Charging the Future: How Solar Power Can Support the Electric Vehicle Revolution

Ed Rottmann
Solar power and electric vehicles

During a time when the roar of gas-guzzling engines is giving way to the quiet hum of electric vehicles (EVs), a revolution is unfolding on our streets. With over 2 million EVs already cruising U.S. roads and numbers set to soar, people tend to ask: How do we power this electric dream without overloading our grid? 

The answer lies in a game-changing alliance between EVs and solar energy. This isn’t just about keeping the lights on; it’s about reimagining our energy landscape through the lens of distributed generation. Solar panels not only ease the grid’s burden but also unlock unprecedented economic and environmental benefits. 

As the adoption of EVs increases, grid capacity and the amount of electricity available to charge these vehicles is going to be a potential bottleneck for wider adoption. Relying solely on traditional power plants and transmission infrastructure for this increased amount of electricity would not be the best way to avoid this bottleneck, in my opinion. Distributed generation – or smaller electrical generation sites at homes or businesses– would greatly increase our ability to add the necessary capacity that these EVs will need. Solar is the most cost-effective way to create this scale of distributed generation.  

There are three reasons for this:

  • Economics
  • Additional capacity to the grid (via distributed solar generation)
  • Sustainability

Let’s look into the economics of charging your EV with home or commercial solar. The United States Department of Transportation estimates the average American drives 13,500 miles a year (or 40 miles per day). If you drive a gas or diesel powered car, you will end up paying just under $2,000 per year for that. If you drive an EV, you will need around 50 kWh of electricity for every 200 miles. That figure equates to an annual amount of around $400 to drive your car in the state of Tennessee if you’re using grid electricity. A person only needs 5-8 400-watt panels to charge their EV and these panels last 30 years. If a person can charge their car solely from the panels on their home, the cost savings are substantial over the life of the panels. 
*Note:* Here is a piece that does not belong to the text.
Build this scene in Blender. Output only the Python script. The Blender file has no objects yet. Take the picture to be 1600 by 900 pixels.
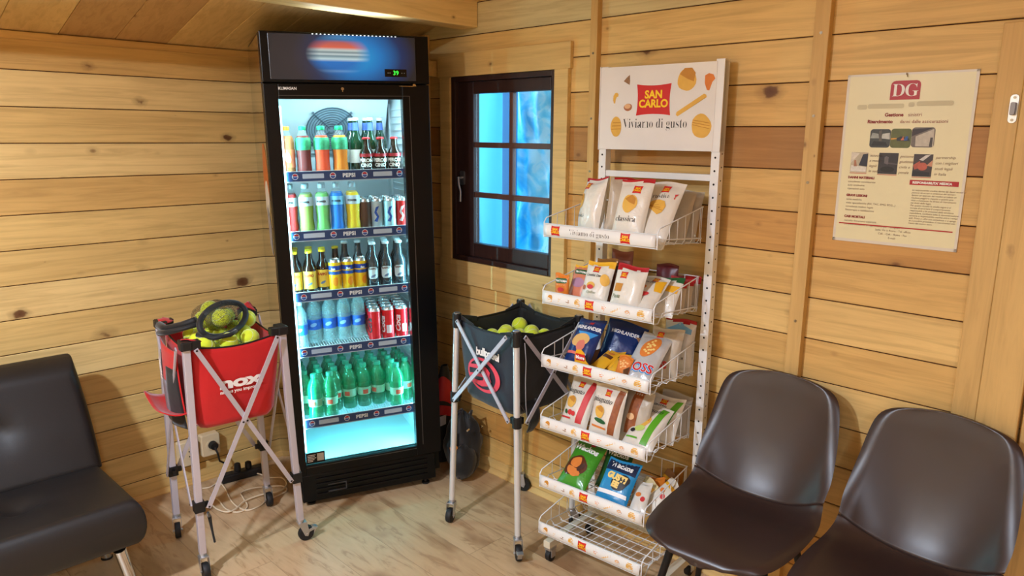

On top of the economic benefits, this also keeps the grid from having to increase the capacity to charge these vehicles. Utilizing small commercial solar is key in this scenario. Most people will want to charge their cars similarly to how they charge their cell phones – when they get home from work. As we know, when the average person gets home from work, solar energy production is not at its peak. The two solutions to this problem are utilizing solar powered EV chargers at your place of work or a small energy storage system at your home

Transitioning to an EV already has significant benefits to the environment. A study by the University of Michigan and Ford Motor Co. found that battery-electric vehicles have a “64 percent lower cradle-to-grave life cycle emissions” than internal combustion vehicles. This leads us to the question of where the electricity comes from that you charge your car from. Solar energy is able to generate power without giving off any dangerous emissions. While there is some carbon footprint from producing and distributing solar panel infrastructure, the energy produced from solar panels is clean and free of pollutants, and it emits no greenhouse gasses. 

When analyzing how EVs and solar electricity can reduce our carbon footprint as a nation, it is also important to note that utility scale solar (large installations tied to the grid) is significantly helping both our overall grid capacity and reducing our overall greenhouse emissions.   As we continue to adopt EVs, there are going to be instances where individuals need to rely on grid power to charge their vehicles, so continuing to increase solar electricity on a large scale as well as distributed scale is critical. TVA, the electricity producer where I live, has cut its emissions in half since 2005 by utilizing clean energy technologies. The three-pronged approach of EV adoption, utility scale solar, and distributed solar is the best way to get us to our aggressive carbon reduction goals of 2035.  

The technology surrounding EVs and solar has increased tremendously over the last few years, and I believe it will continue to do so. There has been significant investment from the federal government and the private sector to get us where we need to be. There are still hurdles to overcome as we transition to clean technology, but utilizing distributed solar is one of the key things that can enable broader EV use. The ever-growing population of EVs requires a portfolio approach to electricity generation, but one of those approaches that needs to grow is distributed solar.